The proponents of the man-made global warming hypothesis often argue that 'the science is settled' and 'all scientists agree'. This is simply not true. In personal debates between them and climate sceptics, they often challenge the latter to publish their views in peer-reviewed journals. Many sceptics, however, share the experience that they have been denied access to these journals, or that they had to meet scientific standards which by far exceeded those which were applied to papers of their less iconoclastic colleagues. Nevertheless, the body of climate sceptical literature has been growing dramatically over the years. But one can hardly escape the feeling that the pro-Kyoto scientists are ignoring contrary views, perhaps because they labour under a serious form of cognitive dissonance. Timo Hämeranta deserves credit for drawing up a list of hundreds of scientific peer-reviewed papers, other scientific papers, overviews, presentations and books. He also draws some very pertinent conclusions from the overview of the sceptical literature: 'The scientific basis to tackle the climate change allegedly caused by human-induced CO2 emissions has collapsed. The newest scientific findings prove that current or near-future (i.e. in the next 100 yrs) CO2 emissions cause no dangerous anthropogenic interference with or dangerous perturbation in the climate system.'



Newcomers to the global warming debate are often surprised to notice that passions are running high, which has an adverse impact on both form and substance of scientific intercourse. In this respect the accusations and the subsequent process against Bjorn Lomborg represented an absolute low. Fortunately, he was completely vindicated afterwards on appeal. The arguments which were advanced in the second ruling were the spitting image of those which had already been developed by an international group of scientists, who were all experts in the field of scientific integrity, with the Netherlands' Arthur Rörsch, as lead author. Recently Rörsch has embarked on a new project, exposing infractions of good scientific practice which he encountered when joining the global warming debate.
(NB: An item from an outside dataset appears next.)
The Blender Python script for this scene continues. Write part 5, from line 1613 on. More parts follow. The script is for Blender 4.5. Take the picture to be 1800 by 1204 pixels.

They include a wide variety of scientific misconduct, including: intimidation and expulsion of sceptical scientists; deriding and ostracizing opponents; other sorts of ad hominem attacks; the invocation of consensus, while ignoring opposing views, even those which have been published in the peer-reviewed literature; dismissing the right and/or competence of scientists of neighbouring scientific disciplines to participate in the climate debate, especially if they hold opposing views and refusal to enter into scientific debate to sort out differences; accusing opposing scientists of representing commercial interests, such as those of the oil and coal industry; manipulation of data and spin-doctoring of 'scientific' reports; attribution of extreme weather events to man-made global warming; the use of models as evidence, etc. All these infractions will be well documented in the report.



Undoubtedly this new report will trigger a new wave of man-made global warming ... this time warming of the global debate.